## start
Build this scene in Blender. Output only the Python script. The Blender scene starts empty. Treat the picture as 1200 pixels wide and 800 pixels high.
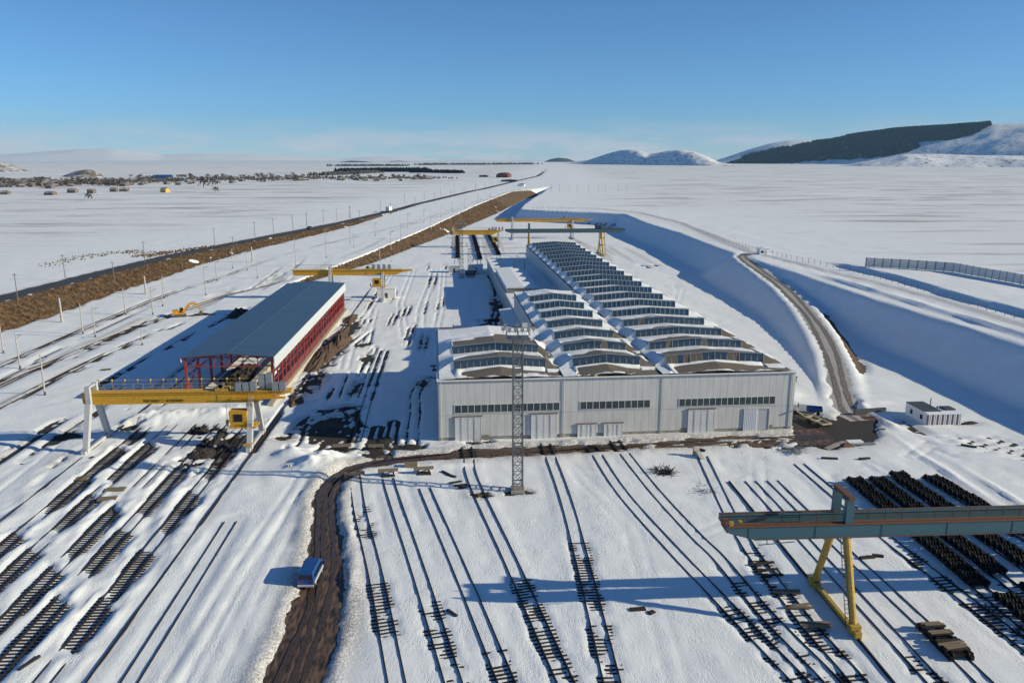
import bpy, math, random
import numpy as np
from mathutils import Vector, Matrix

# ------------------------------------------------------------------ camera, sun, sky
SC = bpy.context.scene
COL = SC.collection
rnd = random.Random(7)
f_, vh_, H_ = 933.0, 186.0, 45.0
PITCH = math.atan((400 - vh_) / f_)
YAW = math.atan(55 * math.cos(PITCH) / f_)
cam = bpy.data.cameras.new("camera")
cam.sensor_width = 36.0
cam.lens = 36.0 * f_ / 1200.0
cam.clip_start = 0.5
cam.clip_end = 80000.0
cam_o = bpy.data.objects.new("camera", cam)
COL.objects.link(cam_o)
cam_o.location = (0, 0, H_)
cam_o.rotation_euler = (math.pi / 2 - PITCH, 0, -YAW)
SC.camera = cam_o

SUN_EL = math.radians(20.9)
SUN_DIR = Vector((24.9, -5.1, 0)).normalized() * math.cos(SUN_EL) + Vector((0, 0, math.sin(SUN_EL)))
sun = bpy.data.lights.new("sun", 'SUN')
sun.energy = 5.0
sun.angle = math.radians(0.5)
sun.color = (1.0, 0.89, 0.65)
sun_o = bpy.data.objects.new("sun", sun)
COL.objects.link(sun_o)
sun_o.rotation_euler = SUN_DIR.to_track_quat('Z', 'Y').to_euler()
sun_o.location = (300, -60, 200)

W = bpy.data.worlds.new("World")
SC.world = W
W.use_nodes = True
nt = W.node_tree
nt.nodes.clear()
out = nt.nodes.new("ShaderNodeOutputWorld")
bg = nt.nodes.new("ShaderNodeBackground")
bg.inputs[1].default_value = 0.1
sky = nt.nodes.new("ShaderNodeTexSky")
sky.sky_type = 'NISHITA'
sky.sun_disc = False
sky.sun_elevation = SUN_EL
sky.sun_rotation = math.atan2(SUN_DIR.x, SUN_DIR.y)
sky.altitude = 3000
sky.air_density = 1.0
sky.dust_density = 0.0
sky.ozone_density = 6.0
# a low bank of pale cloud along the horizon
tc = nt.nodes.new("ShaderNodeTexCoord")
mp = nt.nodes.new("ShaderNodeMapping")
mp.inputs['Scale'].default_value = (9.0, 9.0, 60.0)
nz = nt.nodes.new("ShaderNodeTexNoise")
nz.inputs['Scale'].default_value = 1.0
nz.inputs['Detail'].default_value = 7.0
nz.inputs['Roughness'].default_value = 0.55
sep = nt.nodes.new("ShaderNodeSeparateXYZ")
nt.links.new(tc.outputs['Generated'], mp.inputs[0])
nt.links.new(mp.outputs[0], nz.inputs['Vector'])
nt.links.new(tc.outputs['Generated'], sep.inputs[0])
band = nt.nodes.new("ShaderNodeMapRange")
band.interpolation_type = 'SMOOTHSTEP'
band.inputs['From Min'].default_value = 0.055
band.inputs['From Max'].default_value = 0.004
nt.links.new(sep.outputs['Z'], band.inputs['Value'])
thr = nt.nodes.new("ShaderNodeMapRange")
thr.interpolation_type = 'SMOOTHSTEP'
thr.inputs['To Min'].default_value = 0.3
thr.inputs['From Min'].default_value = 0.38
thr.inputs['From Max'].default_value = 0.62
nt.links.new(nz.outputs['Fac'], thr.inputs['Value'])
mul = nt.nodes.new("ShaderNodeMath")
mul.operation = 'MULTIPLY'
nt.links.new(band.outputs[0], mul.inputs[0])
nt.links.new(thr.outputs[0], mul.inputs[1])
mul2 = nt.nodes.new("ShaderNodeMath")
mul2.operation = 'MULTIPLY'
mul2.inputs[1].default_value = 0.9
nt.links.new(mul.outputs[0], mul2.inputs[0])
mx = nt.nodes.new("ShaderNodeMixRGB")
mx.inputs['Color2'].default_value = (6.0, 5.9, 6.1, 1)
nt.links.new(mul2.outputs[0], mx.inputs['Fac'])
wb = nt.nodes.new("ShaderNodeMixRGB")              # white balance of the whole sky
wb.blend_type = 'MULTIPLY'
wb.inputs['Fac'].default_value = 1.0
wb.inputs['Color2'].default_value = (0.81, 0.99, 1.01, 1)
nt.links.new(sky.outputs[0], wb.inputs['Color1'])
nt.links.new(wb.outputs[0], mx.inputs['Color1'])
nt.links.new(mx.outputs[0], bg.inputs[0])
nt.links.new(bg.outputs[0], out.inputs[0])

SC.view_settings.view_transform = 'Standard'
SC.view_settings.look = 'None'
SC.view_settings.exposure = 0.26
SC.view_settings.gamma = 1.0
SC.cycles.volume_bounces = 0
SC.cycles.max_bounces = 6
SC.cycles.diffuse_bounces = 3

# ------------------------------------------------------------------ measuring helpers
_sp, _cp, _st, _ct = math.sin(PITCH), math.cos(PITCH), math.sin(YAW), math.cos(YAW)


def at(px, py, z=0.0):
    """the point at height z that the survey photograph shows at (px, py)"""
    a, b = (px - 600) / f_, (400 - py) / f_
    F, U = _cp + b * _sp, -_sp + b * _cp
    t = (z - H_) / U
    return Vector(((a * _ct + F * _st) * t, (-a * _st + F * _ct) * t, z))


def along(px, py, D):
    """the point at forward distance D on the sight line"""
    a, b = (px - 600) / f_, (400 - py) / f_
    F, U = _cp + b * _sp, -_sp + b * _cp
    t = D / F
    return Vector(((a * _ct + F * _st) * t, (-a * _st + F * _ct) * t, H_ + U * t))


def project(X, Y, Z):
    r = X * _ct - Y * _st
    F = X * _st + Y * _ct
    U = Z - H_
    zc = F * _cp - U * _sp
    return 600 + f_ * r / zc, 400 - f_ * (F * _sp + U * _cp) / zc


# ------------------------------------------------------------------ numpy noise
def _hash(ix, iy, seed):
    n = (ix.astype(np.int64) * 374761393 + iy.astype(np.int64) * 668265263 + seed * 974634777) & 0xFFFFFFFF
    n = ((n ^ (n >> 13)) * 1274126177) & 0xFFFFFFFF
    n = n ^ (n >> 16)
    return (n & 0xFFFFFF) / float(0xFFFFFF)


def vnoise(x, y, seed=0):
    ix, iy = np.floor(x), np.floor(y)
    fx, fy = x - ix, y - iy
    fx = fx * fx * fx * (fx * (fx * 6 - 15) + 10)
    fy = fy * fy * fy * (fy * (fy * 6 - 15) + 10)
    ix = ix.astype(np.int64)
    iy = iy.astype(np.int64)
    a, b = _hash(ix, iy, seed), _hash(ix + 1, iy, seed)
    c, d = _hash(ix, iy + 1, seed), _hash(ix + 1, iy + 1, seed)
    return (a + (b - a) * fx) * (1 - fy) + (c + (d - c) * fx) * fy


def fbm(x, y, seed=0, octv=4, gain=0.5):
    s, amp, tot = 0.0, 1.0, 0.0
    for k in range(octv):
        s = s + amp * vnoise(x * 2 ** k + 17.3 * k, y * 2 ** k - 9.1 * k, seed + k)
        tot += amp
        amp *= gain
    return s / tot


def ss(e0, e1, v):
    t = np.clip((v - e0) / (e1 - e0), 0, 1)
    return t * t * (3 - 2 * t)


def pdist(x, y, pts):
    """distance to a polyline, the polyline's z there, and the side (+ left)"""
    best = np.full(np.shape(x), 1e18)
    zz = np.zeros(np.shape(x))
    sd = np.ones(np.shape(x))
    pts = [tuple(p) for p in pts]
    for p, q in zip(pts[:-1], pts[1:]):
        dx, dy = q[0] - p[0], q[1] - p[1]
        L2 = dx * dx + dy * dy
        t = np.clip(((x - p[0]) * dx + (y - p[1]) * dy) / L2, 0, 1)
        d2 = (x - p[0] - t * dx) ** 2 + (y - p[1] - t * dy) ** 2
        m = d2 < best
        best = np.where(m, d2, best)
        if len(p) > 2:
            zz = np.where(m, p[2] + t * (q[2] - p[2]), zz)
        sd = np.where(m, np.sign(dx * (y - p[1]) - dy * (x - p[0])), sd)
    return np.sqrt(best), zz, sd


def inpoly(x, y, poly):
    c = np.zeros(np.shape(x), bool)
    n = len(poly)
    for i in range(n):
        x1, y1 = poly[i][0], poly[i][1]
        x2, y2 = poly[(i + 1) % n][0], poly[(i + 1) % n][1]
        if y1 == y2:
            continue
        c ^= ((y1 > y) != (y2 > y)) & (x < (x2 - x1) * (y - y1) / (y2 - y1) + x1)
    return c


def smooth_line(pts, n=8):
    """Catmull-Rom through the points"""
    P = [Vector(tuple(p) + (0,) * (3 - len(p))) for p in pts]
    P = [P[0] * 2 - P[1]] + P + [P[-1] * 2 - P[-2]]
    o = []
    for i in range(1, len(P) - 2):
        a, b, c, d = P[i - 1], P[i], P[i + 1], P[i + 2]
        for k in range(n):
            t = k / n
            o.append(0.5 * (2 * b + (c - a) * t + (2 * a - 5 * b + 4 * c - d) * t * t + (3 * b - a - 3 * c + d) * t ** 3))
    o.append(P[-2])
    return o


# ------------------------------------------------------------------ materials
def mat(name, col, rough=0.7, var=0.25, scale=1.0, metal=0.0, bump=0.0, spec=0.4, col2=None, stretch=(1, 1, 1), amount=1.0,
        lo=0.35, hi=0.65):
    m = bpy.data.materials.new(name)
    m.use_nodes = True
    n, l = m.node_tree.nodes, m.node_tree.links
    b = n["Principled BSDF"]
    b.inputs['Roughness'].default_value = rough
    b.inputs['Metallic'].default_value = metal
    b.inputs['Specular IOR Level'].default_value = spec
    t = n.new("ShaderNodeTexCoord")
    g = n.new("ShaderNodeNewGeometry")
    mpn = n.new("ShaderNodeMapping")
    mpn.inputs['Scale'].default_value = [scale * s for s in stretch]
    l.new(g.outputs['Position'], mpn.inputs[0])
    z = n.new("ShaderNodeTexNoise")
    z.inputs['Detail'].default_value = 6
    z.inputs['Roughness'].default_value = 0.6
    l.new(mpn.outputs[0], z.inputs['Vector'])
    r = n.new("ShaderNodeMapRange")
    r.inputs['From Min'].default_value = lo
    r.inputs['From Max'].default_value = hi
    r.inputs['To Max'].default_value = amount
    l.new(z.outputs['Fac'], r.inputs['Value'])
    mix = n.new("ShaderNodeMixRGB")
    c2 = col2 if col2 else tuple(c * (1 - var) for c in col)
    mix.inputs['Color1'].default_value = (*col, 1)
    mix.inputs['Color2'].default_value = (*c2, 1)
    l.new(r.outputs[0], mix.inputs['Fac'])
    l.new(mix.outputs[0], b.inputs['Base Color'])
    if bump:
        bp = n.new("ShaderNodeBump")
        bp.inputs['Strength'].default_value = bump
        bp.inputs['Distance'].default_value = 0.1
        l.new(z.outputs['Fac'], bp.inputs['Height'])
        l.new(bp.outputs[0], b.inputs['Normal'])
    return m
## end
## start
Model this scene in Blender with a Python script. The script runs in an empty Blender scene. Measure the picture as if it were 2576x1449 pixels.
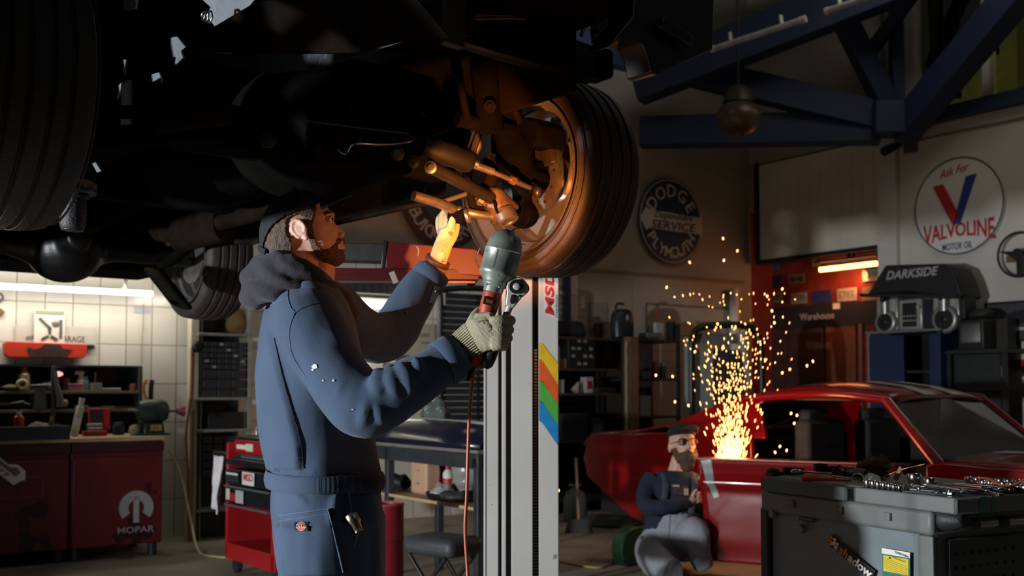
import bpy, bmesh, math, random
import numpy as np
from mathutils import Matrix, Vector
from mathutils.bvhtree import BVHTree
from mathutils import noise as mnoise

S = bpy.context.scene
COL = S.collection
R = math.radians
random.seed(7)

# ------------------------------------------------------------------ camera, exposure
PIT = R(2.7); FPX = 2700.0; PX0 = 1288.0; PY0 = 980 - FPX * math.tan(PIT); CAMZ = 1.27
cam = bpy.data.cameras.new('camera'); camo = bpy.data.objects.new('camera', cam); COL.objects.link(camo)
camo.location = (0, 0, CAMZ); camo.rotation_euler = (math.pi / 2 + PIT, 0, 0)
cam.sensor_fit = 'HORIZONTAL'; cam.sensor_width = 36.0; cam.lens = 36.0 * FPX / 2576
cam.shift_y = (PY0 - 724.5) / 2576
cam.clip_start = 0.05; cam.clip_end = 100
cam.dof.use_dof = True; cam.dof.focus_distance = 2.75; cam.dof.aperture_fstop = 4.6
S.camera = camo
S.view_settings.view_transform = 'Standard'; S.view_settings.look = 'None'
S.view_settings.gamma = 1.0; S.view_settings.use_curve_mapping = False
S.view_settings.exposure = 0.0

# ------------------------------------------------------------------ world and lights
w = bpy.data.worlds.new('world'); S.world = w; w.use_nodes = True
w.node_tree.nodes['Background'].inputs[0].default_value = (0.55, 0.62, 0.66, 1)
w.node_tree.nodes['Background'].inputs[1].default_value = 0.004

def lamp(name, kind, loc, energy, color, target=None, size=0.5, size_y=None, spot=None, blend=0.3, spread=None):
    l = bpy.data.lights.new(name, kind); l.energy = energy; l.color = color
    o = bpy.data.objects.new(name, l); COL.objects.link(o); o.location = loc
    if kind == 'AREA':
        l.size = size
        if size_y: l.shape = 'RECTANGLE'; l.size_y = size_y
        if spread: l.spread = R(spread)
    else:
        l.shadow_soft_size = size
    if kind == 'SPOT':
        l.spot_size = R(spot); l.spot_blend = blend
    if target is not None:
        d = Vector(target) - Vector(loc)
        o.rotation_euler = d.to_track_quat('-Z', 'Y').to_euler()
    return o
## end
Given instruction: In the records, locate each line holding the string "scene" and copy it.

Complete response:
Build this scene in Blender. Output only the Python script. The Blender scene starts empty. Treat the picture as 1200 pixels wide and 800 pixels high.
SC = bpy.context.scene
Model this scene in Blender with a Python script. The script runs in an empty Blender scene. Measure the picture as if it were 2576x1449 pixels.
S = bpy.context.scene